**STATED GOAL:**
Provide the number of lines where the word "foliage" occurs, and no other text.

**Entries taken from a collection:**
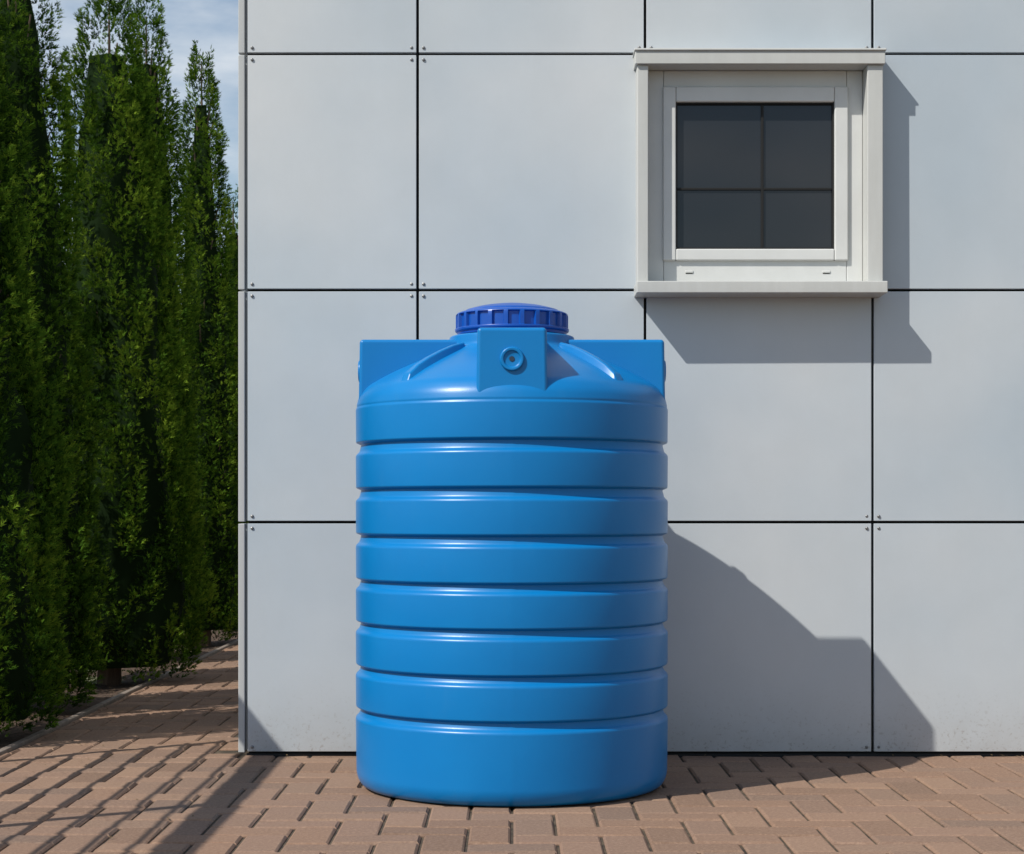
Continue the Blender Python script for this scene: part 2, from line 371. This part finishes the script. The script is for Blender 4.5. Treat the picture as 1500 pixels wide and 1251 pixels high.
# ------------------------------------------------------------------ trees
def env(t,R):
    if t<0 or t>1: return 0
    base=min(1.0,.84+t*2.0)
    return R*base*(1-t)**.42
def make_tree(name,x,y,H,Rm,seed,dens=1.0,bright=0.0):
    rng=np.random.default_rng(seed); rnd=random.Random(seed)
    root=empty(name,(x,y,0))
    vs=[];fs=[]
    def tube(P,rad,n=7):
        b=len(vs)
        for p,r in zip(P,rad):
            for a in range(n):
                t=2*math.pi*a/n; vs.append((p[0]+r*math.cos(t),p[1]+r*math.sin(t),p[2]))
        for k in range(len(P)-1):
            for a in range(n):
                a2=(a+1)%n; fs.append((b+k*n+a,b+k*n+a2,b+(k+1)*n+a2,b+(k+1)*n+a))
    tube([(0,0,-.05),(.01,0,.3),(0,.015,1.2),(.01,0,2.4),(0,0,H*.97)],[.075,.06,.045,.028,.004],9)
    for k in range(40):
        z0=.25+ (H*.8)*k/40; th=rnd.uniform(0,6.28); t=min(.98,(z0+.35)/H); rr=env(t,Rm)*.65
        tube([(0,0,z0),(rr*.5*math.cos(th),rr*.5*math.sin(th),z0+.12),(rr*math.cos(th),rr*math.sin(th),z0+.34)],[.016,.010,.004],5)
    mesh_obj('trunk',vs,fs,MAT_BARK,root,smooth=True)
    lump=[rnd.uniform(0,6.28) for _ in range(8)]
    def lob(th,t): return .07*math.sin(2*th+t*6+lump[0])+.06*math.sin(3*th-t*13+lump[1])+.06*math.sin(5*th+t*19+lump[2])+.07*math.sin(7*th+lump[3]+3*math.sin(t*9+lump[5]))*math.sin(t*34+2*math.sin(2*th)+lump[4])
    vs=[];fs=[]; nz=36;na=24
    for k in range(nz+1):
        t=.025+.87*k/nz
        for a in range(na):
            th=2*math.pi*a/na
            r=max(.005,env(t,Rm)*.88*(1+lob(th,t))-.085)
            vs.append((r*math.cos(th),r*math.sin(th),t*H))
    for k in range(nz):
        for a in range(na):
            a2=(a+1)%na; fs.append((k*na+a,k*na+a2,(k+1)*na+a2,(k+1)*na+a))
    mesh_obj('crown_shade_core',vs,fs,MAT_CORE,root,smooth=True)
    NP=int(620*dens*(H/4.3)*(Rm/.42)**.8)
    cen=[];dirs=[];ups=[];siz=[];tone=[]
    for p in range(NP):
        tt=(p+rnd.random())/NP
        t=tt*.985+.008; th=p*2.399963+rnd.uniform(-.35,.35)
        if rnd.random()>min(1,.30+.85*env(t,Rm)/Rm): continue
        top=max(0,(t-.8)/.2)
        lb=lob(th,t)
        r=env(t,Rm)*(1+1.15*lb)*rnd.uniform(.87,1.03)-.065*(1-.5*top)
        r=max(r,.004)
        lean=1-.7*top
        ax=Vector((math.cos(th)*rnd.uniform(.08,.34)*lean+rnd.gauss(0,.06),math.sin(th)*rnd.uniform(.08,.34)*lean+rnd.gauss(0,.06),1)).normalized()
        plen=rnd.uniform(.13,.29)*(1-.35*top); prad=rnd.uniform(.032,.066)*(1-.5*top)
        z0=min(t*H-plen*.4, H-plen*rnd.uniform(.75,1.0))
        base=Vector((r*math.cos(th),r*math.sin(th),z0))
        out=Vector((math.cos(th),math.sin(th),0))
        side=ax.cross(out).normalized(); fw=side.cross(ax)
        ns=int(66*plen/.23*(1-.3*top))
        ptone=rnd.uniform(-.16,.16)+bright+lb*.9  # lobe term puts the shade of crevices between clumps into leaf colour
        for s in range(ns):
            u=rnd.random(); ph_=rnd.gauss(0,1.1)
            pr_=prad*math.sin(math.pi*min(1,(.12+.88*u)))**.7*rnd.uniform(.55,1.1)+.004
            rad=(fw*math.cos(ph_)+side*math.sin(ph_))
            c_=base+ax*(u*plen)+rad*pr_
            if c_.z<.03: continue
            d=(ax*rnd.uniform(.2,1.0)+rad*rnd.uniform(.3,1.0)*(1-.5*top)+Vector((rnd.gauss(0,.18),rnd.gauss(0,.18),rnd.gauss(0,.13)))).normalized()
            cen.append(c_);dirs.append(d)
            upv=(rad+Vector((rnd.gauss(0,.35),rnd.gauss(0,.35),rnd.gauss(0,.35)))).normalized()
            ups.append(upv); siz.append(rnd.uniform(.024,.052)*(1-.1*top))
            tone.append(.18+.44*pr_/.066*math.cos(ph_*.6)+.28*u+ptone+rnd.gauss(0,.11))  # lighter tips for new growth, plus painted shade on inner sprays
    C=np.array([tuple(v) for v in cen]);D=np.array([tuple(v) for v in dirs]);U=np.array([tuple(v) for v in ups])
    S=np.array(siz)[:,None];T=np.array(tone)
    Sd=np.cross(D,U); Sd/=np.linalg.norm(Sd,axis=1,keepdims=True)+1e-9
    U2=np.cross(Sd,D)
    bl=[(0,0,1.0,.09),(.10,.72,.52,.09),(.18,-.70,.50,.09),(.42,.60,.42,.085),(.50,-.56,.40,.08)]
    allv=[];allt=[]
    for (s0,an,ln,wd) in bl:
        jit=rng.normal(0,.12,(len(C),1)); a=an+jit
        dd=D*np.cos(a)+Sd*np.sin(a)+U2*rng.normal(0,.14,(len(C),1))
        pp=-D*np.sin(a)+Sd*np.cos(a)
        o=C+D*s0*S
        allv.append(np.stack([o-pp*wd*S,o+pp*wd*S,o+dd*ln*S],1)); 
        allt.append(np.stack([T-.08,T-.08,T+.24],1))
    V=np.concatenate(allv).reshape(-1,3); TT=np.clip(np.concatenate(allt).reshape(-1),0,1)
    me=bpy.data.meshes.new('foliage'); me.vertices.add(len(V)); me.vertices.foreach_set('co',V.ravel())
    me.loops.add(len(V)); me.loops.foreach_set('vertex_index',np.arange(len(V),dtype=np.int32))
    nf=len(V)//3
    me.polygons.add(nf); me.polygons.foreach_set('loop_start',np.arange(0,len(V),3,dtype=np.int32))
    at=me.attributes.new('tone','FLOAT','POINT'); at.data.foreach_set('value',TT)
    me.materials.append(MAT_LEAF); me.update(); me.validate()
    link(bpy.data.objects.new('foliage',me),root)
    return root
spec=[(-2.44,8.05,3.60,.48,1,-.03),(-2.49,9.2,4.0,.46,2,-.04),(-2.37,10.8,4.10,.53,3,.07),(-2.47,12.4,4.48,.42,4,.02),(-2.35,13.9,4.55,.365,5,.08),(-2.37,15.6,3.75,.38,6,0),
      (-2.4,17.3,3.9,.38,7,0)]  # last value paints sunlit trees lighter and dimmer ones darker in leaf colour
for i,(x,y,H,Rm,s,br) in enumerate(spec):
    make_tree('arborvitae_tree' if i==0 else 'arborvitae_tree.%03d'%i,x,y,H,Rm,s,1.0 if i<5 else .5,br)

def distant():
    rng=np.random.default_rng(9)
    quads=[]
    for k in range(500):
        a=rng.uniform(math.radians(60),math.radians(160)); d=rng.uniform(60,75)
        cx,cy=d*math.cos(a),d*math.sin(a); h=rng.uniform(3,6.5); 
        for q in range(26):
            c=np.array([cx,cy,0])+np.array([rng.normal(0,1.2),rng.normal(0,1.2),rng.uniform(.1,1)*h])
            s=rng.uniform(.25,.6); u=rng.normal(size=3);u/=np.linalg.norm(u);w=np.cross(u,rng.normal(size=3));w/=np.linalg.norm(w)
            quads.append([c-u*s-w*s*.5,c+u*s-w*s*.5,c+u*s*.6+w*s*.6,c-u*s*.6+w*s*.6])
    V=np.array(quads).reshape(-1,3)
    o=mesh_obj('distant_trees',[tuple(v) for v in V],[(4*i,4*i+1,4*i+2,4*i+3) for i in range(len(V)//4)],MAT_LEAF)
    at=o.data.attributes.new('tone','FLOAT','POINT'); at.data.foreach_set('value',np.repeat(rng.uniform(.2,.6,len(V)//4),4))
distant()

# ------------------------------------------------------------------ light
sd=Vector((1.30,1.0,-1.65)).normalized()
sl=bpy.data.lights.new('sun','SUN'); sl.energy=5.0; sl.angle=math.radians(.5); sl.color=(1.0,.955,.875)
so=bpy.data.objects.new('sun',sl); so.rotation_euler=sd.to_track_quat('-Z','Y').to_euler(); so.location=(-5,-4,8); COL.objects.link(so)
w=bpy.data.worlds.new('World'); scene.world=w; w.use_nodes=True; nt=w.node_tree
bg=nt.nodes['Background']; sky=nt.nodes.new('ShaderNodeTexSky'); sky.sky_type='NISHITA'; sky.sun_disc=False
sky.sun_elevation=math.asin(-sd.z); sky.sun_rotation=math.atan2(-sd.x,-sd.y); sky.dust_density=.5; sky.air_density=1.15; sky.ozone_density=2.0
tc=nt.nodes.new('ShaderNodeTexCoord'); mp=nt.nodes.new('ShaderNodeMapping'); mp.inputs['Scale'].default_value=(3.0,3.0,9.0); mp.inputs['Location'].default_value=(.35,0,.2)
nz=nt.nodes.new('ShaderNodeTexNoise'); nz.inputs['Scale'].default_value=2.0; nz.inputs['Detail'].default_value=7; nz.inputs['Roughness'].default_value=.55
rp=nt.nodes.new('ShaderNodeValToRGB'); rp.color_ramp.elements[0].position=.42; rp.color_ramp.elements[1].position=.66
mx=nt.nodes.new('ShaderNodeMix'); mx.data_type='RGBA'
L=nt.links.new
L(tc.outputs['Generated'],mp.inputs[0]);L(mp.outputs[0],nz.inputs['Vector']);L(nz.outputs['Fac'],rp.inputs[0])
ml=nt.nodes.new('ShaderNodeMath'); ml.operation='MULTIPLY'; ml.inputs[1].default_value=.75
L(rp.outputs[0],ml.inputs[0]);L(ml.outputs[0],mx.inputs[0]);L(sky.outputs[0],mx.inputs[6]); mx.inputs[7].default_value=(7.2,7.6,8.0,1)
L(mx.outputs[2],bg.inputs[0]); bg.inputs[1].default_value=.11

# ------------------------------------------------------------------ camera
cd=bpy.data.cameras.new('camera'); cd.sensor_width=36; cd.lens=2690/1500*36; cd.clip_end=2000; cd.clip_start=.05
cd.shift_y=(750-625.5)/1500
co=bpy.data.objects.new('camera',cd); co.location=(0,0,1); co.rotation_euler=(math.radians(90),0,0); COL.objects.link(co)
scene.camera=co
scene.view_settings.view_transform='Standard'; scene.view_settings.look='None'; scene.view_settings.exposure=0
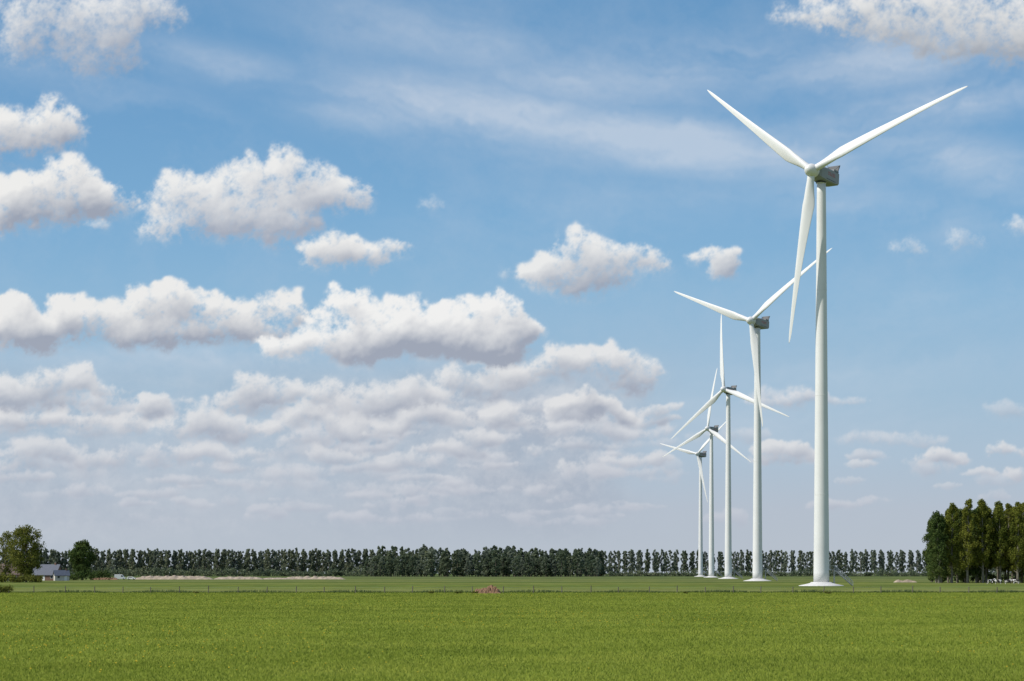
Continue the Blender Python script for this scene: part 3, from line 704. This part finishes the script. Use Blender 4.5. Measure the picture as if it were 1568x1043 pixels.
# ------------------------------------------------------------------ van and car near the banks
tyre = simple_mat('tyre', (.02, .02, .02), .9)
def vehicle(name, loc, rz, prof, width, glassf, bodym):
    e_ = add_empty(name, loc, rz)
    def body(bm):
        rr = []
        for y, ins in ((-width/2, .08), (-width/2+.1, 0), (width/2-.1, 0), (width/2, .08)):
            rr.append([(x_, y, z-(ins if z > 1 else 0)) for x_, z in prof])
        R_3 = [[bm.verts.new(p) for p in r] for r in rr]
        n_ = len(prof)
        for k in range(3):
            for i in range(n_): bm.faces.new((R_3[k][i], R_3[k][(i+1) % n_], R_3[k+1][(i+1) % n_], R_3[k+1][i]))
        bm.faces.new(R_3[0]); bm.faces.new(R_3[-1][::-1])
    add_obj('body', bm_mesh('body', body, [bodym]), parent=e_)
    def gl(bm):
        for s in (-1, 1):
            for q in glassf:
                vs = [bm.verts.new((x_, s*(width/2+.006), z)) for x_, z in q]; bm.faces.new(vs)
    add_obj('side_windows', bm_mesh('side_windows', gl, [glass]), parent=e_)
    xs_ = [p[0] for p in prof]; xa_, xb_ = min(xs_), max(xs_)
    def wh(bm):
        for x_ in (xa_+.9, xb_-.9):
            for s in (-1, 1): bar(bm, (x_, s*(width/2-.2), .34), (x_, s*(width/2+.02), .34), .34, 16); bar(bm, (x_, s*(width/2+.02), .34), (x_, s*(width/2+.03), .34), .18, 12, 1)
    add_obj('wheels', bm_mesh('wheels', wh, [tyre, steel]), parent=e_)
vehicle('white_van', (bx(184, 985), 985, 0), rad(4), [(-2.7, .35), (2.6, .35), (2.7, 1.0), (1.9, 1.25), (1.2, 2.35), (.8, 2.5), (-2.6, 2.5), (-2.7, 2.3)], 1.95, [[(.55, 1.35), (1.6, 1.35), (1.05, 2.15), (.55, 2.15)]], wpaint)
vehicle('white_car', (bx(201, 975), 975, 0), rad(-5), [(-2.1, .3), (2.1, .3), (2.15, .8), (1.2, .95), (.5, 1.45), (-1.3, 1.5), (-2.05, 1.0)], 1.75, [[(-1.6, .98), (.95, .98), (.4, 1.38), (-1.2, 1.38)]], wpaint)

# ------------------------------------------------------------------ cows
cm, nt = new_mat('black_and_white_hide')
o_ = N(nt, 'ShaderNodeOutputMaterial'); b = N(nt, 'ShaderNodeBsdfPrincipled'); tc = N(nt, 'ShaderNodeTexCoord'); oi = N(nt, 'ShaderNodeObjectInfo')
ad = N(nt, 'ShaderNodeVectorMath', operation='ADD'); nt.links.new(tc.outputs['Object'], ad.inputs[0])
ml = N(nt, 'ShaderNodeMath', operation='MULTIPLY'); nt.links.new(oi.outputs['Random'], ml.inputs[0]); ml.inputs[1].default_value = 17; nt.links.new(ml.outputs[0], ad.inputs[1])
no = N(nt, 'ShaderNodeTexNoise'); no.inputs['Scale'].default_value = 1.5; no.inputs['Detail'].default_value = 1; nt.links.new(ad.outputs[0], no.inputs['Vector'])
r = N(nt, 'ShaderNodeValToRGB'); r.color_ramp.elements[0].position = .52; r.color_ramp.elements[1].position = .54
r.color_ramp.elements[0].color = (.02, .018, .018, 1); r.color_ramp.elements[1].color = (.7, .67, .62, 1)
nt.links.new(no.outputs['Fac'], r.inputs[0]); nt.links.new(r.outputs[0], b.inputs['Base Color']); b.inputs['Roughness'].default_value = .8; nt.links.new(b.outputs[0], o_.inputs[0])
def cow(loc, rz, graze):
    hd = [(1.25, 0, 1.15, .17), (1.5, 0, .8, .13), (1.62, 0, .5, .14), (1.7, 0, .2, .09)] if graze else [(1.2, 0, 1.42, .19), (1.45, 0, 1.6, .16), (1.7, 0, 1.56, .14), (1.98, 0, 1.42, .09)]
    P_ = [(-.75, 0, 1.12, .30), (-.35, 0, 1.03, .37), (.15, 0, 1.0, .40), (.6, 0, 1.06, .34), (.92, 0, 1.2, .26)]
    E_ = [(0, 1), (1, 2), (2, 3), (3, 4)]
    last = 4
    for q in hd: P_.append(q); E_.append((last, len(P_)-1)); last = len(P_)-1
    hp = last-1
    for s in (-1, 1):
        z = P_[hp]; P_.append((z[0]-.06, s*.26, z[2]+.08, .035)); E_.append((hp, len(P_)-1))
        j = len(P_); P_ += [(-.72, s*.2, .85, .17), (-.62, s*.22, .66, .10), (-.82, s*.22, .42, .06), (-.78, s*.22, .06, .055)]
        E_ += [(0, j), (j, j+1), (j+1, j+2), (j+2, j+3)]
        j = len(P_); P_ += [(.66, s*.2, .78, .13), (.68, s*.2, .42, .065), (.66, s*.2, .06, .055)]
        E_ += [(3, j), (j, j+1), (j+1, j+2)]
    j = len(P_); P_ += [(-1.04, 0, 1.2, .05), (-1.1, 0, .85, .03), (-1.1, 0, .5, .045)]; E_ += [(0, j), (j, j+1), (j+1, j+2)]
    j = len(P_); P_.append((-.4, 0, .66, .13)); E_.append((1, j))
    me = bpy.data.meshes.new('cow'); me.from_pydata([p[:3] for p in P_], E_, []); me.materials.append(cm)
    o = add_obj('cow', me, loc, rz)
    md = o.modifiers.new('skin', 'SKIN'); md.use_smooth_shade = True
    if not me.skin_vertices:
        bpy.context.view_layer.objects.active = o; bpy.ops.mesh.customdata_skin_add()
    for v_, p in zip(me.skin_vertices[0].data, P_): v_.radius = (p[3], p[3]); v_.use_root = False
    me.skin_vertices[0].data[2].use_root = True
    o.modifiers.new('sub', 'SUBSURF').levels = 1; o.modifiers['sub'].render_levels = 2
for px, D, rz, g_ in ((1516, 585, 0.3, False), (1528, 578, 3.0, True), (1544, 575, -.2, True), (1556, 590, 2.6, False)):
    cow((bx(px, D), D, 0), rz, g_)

**RESPONSE:**
2